Top 5

Top 5 Hearts

Need some hearty inspiration? Fall in love with our art hearts

1. True hearts

Sir Terry Frost, ‘It is True’ 1989
Sir Terry Frost
It is True 1989
Lent by the American Fund for the Tate Gallery, courtesy of David and Renée McKee 2003
© The estate of Sir Terry Frost

Artist Terry Frost's hearts seem to float in a blue sky or sea. This picture is called It is True and was made to illustrate a poem by Spanish poet Federico García Lorca (1898-1936). The poem is a love poem and is full of longing. But also it is quite funny. Here is a line from it:

‘For love of you, the air,

my heart

and my hat hurt me’.

(Maybe the oval shape in the painting is the head that the hat is hurting. What do you think?)

2. Wobbly heart

Tom Phillips, ‘[no title: p. 307]’ 1970
Tom Phillips
[no title: p. 307] 1970
Tate
© Tom Phillips

This heart looks a bit wobbly doesn't it? The picture is made on the page of a book. The artist, Tom Phillips, coloured in most of the words on the page, just leaving a few showing.
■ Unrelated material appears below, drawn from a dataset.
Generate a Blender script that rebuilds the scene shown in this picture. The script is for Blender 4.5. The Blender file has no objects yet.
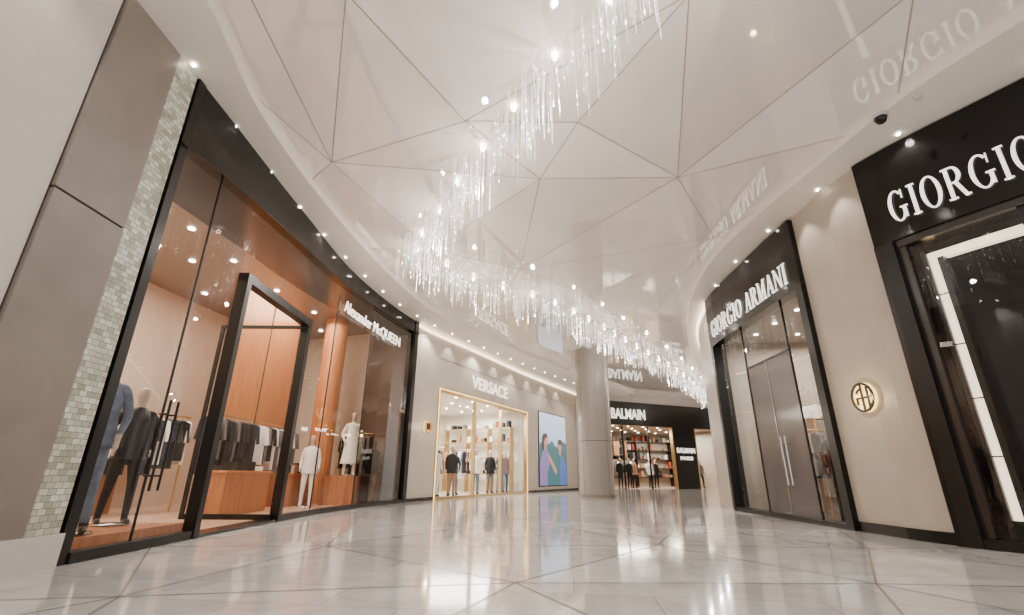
import bpy, math, random
from mathutils import Vector, Matrix, geometry
random.seed(7)
K=0.8      # model units -> metres
H=7.0      # soffit height (model units)
col_link=bpy.context.collection.objects.link
# ------------------------------------------------------------------ materials
def srgb(c):
    return tuple((x/12.92 if x<=.04045 else ((x+.055)/1.055)**2.4) for x in c)
def mat(name,color,rough=.5,metal=0,emis=None,es=0,var=0,vscale=4,bump=0,coat=0,spec=.5):
    m=bpy.data.materials.new(name); m.use_nodes=True; nt=m.node_tree; b=nt.nodes['Principled BSDF']
    c=srgb(color); b.inputs['Base Color'].default_value=(*c,1); b.inputs['Roughness'].default_value=rough
    b.inputs['Metallic'].default_value=metal; b.inputs['Specular IOR Level'].default_value=spec
    if coat: b.inputs['Coat Weight'].default_value=coat; b.inputs['Coat Roughness'].default_value=.03
    if emis: b.inputs['Emission Color'].default_value=(*srgb(emis),1); b.inputs['Emission Strength'].default_value=es
    if var or bump:
        tc=nt.nodes.new('ShaderNodeTexCoord'); nz=nt.nodes.new('ShaderNodeTexNoise'); nz.inputs['Scale'].default_value=vscale; nz.inputs['Detail'].default_value=6
        nt.links.new(tc.outputs['Object'],nz.inputs['Vector'])
        if var:
            r=nt.nodes.new('ShaderNodeValToRGB'); r.color_ramp.elements[0].position=.3; r.color_ramp.elements[1].position=.7
            r.color_ramp.elements[0].color=(*[x*(1-var) for x in c],1); r.color_ramp.elements[1].color=(*[min(1,x*(1+var)) for x in c],1)
            nt.links.new(nz.outputs['Fac'],r.inputs[0]); nt.links.new(r.outputs[0],b.inputs['Base Color'])
        if bump:
            bp=nt.nodes.new('ShaderNodeBump'); bp.inputs['Strength'].default_value=bump; bp.inputs['Distance'].default_value=.01
            nt.links.new(nz.outputs['Fac'],bp.inputs['Height']); nt.links.new(bp.outputs[0],b.inputs['Normal'])
    return m
def glass(name,tint,gloss=.04,grazing=.55,rough=.01,film=None,filmfac=.6):
    m=bpy.data.materials.new(name); m.use_nodes=True; nt=m.node_tree; nt.nodes.clear()
    o=nt.nodes.new('ShaderNodeOutputMaterial'); t=nt.nodes.new('ShaderNodeBsdfTransparent'); g=nt.nodes.new('ShaderNodeBsdfGlossy'); mx=nt.nodes.new('ShaderNodeMixShader'); f=nt.nodes.new('ShaderNodeLayerWeight'); f.inputs[0].default_value=.5
    pw=nt.nodes.new('ShaderNodeMath'); pw.operation='POWER'; pw.inputs[1].default_value=4
    ad=nt.nodes.new('ShaderNodeMath'); ad.operation='MULTIPLY_ADD'; ad.inputs[1].default_value=grazing; ad.inputs[2].default_value=gloss
    t.inputs[0].default_value=(*tint,1); g.inputs['Roughness'].default_value=rough
    base=t.outputs[0]
    if film:
        df=nt.nodes.new('ShaderNodeBsdfDiffuse'); df.inputs[0].default_value=(*srgb(film),1); m2=nt.nodes.new('ShaderNodeMixShader'); m2.inputs[0].default_value=filmfac
        nt.links.new(t.outputs[0],m2.inputs[1]); nt.links.new(df.outputs[0],m2.inputs[2]); base=m2.outputs[0]
    nt.links.new(f.outputs['Facing'],pw.inputs[0]); nt.links.new(pw.outputs[0],ad.inputs[0]); nt.links.new(ad.outputs[0],mx.inputs[0]); nt.links.new(base,mx.inputs[1]); nt.links.new(g.outputs[0],mx.inputs[2]); nt.links.new(mx.outputs[0],o.inputs[0]); return m
def brickmat(name,c1,c2,mortar,scale,bw=.5,rh=.25,rough=.3):
    m=mat(name,c1,rough); nt=m.node_tree; b=nt.nodes['Principled BSDF']; tc=nt.nodes.new('ShaderNodeTexCoord')
    sx=nt.nodes.new('ShaderNodeSeparateXYZ'); cb=nt.nodes.new('ShaderNodeCombineXYZ')
    br=nt.nodes.new('ShaderNodeTexBrick'); br.inputs['Scale'].default_value=scale; br.inputs['Brick Width'].default_value=bw; br.inputs['Row Height'].default_value=rh; br.inputs['Mortar Size'].default_value=.016
    br.inputs['Color1'].default_value=(*srgb(c1),1); br.inputs['Color2'].default_value=(*srgb(c2),1); br.inputs['Mortar'].default_value=(*srgb(mortar),1)
    nt.links.new(tc.outputs['Object'],sx.inputs[0]); nt.links.new(sx.outputs['Y'],cb.inputs['X']); nt.links.new(sx.outputs['Z'],cb.inputs['Y']); nt.links.new(cb.outputs[0],br.inputs['Vector']); nt.links.new(br.outputs['Color'],b.inputs['Base Color']); return m
def woodmat(name,c1,c2,rough=.35):
    m=mat(name,c1,rough); nt=m.node_tree; b=nt.nodes['Principled BSDF']; tc=nt.nodes.new('ShaderNodeTexCoord'); mp=nt.nodes.new('ShaderNodeMapping'); mp.inputs['Scale'].default_value=(6,6,.5)
    nz=nt.nodes.new('ShaderNodeTexNoise'); nz.inputs['Scale'].default_value=3; nz.inputs['Detail'].default_value=8; r=nt.nodes.new('ShaderNodeValToRGB')
    r.color_ramp.elements[0].position=.35; r.color_ramp.elements[1].position=.65; r.color_ramp.elements[0].color=(*srgb(c1),1); r.color_ramp.elements[1].color=(*srgb(c2),1)
    nt.links.new(tc.outputs['Object'],mp.inputs[0]); nt.links.new(mp.outputs[0],nz.inputs['Vector']); nt.links.new(nz.outputs['Fac'],r.inputs[0]); nt.links.new(r.outputs[0],b.inputs['Base Color']); return m
M=dict(
 stone=mat('stone_beige',(.76,.72,.67),.4,var=.05,vscale=2), stoned=mat('stone_beige_panel',(.69,.645,.59),.4,var=.06,vscale=2), taupe=mat('stone_taupe',(.51,.475,.445),.35,var=.08,vscale=3),
 light=mat('plaster_light',(.79,.755,.73),.5,var=.03), groove=mat('groove',(.28,.25,.23),.6),
 mosaic=brickmat('mosaic_tile',(.86,.87,.82),(.58,.59,.50),(.44,.43,.38),5.5,.45,.3),
 black=mat('black_metal',(.045,.04,.04),.3,spec=.35), blackg=mat('black_gloss',(.03,.026,.026),.10,spec=.4), blackm=mat('black_soffit',(.06,.05,.045),.22,spec=.35),
 bronze=mat('bronze_dark',(.13,.10,.085),.25,spec=.5), white=mat('white_letter',(.95,.94,.92),.4,emis=(1,.97,.93),es=1.3),
 whitew=mat('white_letter_soft',(.95,.92,.88),.4,emis=(1,.95,.89),es=1.8),
 gold=mat('gold',(.80,.68,.48),.3,metal=1), goldg=mat('gold_glow',(.95,.8,.5),.3,emis=(1,.84,.52),es=3),
 lamp=mat('lamp_disc',(1,1,1),.4,emis=(1,.95,.88),es=22), lampw=mat('lamp_warm_strip',(1,.95,.85),.4,emis=(1,.92,.80),es=1.9),
 cove=mat('cove_light',(1,.95,.85),.4,emis=(1,.92,.80),es=4),
 soffit=mat('soffit_plaster',(.90,.87,.83),.4),
 wood=woodmat('wood_orange',(.72,.45,.26),(.80,.54,.33)), woodd=woodmat('wood_counter',(.60,.38,.24),(.68,.46,.30)),
 mfloor=mat('shop_floor_terracotta',(.80,.66,.56),.2,var=.06), mwall=mat('shop_wall_blush',(.86,.80,.73),.55,var=.04), mceil=mat('shop_ceiling_brown',(.56,.48,.41),.3),
 vwall=mat('shop_wall_ivory',(.95,.93,.89),.4), vfloor=mat('shop_floor_ivory',(.88,.84,.78),.15),
 dwall=mat('shop_wall_charcoal',(.17,.155,.15),.5,var=.1), dfloor=mat('shop_floor_charcoal',(.3,.27,.25),.2), gwall=mat('shop_wall_greige',(.62,.58,.53),.5,var=.05),
 skin=mat('mannequin_skin',(.72,.66,.62),.4), dark=mat('cloth_black',(.07,.07,.08),.8,bump=.3,vscale=30), navy=mat('cloth_navy',(.13,.15,.23),.8), denim=mat('cloth_denim',(.38,.44,.52),.85,var=.3,vscale=9,bump=.3),
 clwhite=mat('cloth_white',(.95,.94,.92),.8), grey=mat('cloth_grey',(.42,.40,.40),.8), tan=mat('cloth_tan',(.66,.50,.36),.8), red=mat('cloth_rust',(.62,.28,.2),.8), leather=mat('leather_black',(.07,.06,.06),.3),
 chrome=mat('chrome',(.8,.8,.8),.15,metal=1), column=mat('column_cladding',(.57,.55,.53),.35,var=.05,vscale=2,coat=.2),
 glass=glass('glass_clear',(.95,.95,.95)), glassw=glass('glass_warm',(.97,.95,.93),.03,.42), glassd=glass('glass_tinted',(.22,.18,.155),.10,.6), glassa=glass('glass_smoke',(.80,.78,.76),.05,.4),
 greyp=glass('glass_grey_film_panel',(.30,.29,.30),.05,.3,.12,film=(.45,.435,.44),filmfac=.62),
)
# ------------------------------------------------------------------ mesh builder
class MB:
    def __init__(s): s.v=[]; s.f=[]; s.m=[]; s.mats=[]
    def mi(s,m):
        if m not in s.mats: s.mats.append(m)
        return s.mats.index(m)
    def add(s,vs,fs,m):
        o=len(s.v); s.v+= [tuple(v) for v in vs]; k=s.mi(m)
        for f in fs: s.f.append(tuple(o+i for i in f)); s.m.append(k)
    def box(s,x0,x1,y0,y1,z0,z1,m):
        s.add([(x0,y0,z0),(x1,y0,z0),(x1,y1,z0),(x0,y1,z0),(x0,y0,z1),(x1,y0,z1),(x1,y1,z1),(x0,y1,z1)],[(3,2,1,0),(4,5,6,7),(0,1,5,4),(1,2,6,5),(2,3,7,6),(3,0,4,7)],m)
    def cyl(s,c,r,z0,z1,m,n=20,r2=None):
        r2=r if r2 is None else r2
        vs=[(c[0]+r*math.cos(2*math.pi*i/n),c[1]+r*math.sin(2*math.pi*i/n),z0) for i in range(n)]+[(c[0]+r2*math.cos(2*math.pi*i/n),c[1]+r2*math.sin(2*math.pi*i/n),z1) for i in range(n)]
        s.add(vs,[(i,(i+1)%n,n+(i+1)%n,n+i) for i in range(n)]+[tuple(range(n-1,-1,-1)),tuple(range(n,2*n))],m)
    def tube(s,a,b,r,m,n=8):
        a=Vector(a); b=Vector(b); d=(b-a).normalized(); x=d.orthogonal().normalized(); y=d.cross(x)
        vs=[p+x*r*math.cos(2*math.pi*i/n)+y*r*math.sin(2*math.pi*i/n) for p in (a,b) for i in range(n)]
        s.add(vs,[(i,(i+1)%n,n+(i+1)%n,n+i) for i in range(n)]+[tuple(range(n-1,-1,-1)),tuple(range(n,2*n))],m)
    def sheet(s,path,y0,y1,z0,z1,d,m):      # single-surface pane
        p=path.suby(y0,y1,d); n=len(p)
        Z1=z1 if callable(z1) else (lambda t:z1)
        s.add([(q.x,q.y,z0) for q in p]+[(q.x,q.y,Z1(i/(n-1))) for i,q in enumerate(p)],[(i,i+1,n+i+1,n+i) for i in range(n-1)],m)
    def strip(s,path,y0,y1,z0,z1,d0,d1,m):      # thick curved panel along a wall path
        p0=path.suby(y0,y1,d0); p1=path.suby(y0,y1,d1); n=len(p0)
        Z0=z0 if callable(z0) else (lambda t:z0); Z1=z1 if callable(z1) else (lambda t:z1)
        vs=[]
        for k in range(n):
            t=k/(n-1); a,b=p0[k],p1[k]
            vs+=[(a.x,a.y,Z0(t)),(b.x,b.y,Z0(t)),(b.x,b.y,Z1(t)),(a.x,a.y,Z1(t))]
        fs=[]
        for k in range(n-1):
            o=4*k
            for e in range(4): fs.append((o+e,o+(e+1)%4,o+4+(e+1)%4,o+4+e))
        fs+=[(0,1,2,3),(4*n-1,4*n-2,4*n-3,4*n-4)]
        s.add(vs,fs,m)
    def lathe(s,c,prof,m,n=24,sx=1,sy=1,rot=0):
        vs=[]; cr,sr=math.cos(rot),math.sin(rot)
        for r in prof:
            z=r[0]; rx=r[1]*sx; ry=(r[2] if len(r)>2 else r[1])*sy
            for i in range(n):
                a=2*math.pi*i/n; x=rx*math.cos(a); y=ry*math.sin(a); vs.append((c[0]+x*cr-y*sr,c[1]+x*sr+y*cr,c[2]+z))
        fs=[(j*n+i,j*n+(i+1)%n,(j+1)*n+(i+1)%n,(j+1)*n+i) for j in range(len(prof)-1) for i in range(n)]
        fs+=[tuple(range(n-1,-1,-1)),tuple(range(len(vs)-n,len(vs)))]
        s.add(vs,fs,m)
    def obj(s,name,smooth=False,parent=None):
        me=bpy.data.meshes.new(name); me.from_pydata([(x*K,y*K,z*K) for x,y,z in s.v],[],s.f)
        for m in s.mats: me.materials.append(m)
        for p,k in zip(me.polygons,s.m): p.material_index=k; p.use_smooth=smooth
        me.update(); o=bpy.data.objects.new(name,me); col_link(o)
        if parent: o.parent=parent
        return o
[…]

The words seem to suggest that a lady is playing with the artist's heart and that her heart is made of stone. (Oh dear! Perhaps that's why his heart is feeling a little wobbly).

3. Revolutionary hearts

Joseph Beuys, ‘Hearts of the Revolutionaries: Passage of the Planets of the Future’ 1955
Joseph Beuys
Hearts of the Revolutionaries: Passage of the Planets of the Future 1955
Tate / National Galleries of Scotland
© DACS, 2018

Hearts aren't just for love. The artist, Joseph Beuys uses hearts to symbolise courage. The title of the picture tells us that the round ball is the future planet. The hearts bouncing around the planet represent people who have lots of courage and want to help the world and make it a better place. The hearts are a bold statement of life, vitality and hope for the future.

4. Happy hearts

Jim Dine, ‘Four Hearts’ 1969
Jim Dine
Four Hearts 1969
Tate
© Jim Dine

Hearts in art don't get much better than this! I feel immediately happy looking at this picture, do you? Pop artist Jim Dine's bright red hearts surrounded by dabs of vibrant colour seem to be bursting with happiness and love.

5. Valentine heart

Julian Trevelyan, ‘Valentine’ 1936–72
Julian Trevelyan
Valentine 1936–72
Tate
© The estate of Julian Trevelyan

Can you spot the heart in this picture? I wonder what this artwork is about? It's called Valentine, which suggests it's about romantic love. It looks like a crane has been used to lift the heart right up to the top of a town. Maybe the artist, Julian Trevelyan, was so much in love he wanted to shout about it from the rooftops...so he made this picture. What do you think?